Both the county commissioners and the Spokane City Council, responding to allegations by Noder and fellow solid waste system critic Craig Sullivan, are calling for a private firm, as yet unknown, to look into the system's spending and performance. Last Thursday at a meeting of the county's Solid Waste Advisory Committee (SWAC), Commissioner Mark Richard said he's preparing a formal audit request. And later that same day, city councilmembers and administrators, during their weekly briefing session, agreed there's a need to look at the system's books and practices.





"Let's get this behind us," said acting Public Works Director Dave Mandyke. "I'm tired of hearing all the allegations." He asked councilmembers for a specific proposal that he could use to hire a private auditing firm.





"This is what we want," responds Sullivan, who, on his Spokane Waste of Energy Website, alleges the city and solid waste system have wasted millions of dollars in taxpayer money since the incinerator opened in 1991, in part by not enforcing contracts with Wheelabrator, the company that operates the trash burner. He and Noder say the system is losing money despite a $98 tipping fee that is one of the highest in the nation. And they complain that it has been difficult to get financial information from solid waste officials.

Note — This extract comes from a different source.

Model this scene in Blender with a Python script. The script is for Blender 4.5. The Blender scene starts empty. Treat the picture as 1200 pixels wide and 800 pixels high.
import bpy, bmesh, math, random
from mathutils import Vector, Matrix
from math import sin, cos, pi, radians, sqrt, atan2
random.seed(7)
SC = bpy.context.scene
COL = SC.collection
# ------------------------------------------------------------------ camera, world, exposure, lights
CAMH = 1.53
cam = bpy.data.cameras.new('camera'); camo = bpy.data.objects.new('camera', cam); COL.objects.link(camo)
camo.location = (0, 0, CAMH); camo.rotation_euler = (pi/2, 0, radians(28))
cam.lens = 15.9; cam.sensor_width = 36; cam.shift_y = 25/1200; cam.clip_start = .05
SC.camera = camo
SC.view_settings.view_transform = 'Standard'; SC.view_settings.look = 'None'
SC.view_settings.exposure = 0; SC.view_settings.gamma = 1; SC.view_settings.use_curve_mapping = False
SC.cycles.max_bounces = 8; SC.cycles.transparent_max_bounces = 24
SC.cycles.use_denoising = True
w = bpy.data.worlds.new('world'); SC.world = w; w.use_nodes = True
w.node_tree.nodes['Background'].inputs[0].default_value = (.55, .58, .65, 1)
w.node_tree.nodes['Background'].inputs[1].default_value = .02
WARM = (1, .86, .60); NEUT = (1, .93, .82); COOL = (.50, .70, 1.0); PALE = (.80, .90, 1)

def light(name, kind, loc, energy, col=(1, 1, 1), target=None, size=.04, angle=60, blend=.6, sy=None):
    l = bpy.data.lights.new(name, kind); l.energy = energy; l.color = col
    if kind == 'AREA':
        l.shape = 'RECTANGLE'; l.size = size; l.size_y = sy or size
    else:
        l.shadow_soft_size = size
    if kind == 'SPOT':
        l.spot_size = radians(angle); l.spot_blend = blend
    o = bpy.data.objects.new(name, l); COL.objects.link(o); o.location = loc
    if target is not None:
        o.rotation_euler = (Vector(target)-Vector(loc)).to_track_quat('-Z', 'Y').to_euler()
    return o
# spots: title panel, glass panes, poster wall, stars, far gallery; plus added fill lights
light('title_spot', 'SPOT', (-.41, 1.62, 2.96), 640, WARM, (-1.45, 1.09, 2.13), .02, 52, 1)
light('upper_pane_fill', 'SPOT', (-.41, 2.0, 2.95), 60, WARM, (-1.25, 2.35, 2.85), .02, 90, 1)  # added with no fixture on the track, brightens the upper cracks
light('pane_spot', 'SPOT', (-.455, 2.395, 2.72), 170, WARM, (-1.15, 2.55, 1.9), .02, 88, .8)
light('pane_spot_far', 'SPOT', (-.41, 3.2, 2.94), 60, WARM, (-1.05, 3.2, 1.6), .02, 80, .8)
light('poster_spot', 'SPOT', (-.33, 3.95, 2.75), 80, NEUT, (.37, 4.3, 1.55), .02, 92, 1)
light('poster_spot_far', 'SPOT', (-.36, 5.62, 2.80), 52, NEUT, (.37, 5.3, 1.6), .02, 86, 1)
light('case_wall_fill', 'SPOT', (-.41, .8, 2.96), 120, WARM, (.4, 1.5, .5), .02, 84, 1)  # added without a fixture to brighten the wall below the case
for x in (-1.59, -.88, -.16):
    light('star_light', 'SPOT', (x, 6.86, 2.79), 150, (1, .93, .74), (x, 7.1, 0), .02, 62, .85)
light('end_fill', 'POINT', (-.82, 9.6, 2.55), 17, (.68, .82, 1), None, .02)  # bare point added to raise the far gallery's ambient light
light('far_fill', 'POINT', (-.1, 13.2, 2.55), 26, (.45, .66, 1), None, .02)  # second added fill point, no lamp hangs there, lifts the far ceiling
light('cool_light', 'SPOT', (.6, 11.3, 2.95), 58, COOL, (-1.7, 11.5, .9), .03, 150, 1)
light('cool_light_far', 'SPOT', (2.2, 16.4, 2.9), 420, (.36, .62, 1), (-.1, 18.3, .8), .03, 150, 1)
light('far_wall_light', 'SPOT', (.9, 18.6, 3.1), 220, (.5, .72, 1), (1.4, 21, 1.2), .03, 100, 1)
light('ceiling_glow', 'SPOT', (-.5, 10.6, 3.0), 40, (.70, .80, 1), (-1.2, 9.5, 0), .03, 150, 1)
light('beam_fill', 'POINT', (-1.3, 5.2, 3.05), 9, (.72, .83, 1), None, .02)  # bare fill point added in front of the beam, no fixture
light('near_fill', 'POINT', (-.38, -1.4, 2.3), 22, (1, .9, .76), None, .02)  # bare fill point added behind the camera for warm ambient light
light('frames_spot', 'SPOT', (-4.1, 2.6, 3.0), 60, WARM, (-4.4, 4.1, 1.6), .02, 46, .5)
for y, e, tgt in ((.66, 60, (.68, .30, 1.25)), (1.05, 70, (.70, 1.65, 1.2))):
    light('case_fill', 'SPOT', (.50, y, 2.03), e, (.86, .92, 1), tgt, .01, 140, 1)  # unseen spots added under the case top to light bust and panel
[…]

"Where are we with this?" wonders Councilwoman Nancy McLaughlin. "We need to know about any financial questions before we consider any potential changes to the system."





The changes to which McLaughlin refers revolve around 2011, when the bonds that financed the project will be fully paid, when all the system's operating contracts expire and when the first of the agreements with local cities that use the solid waste system expire.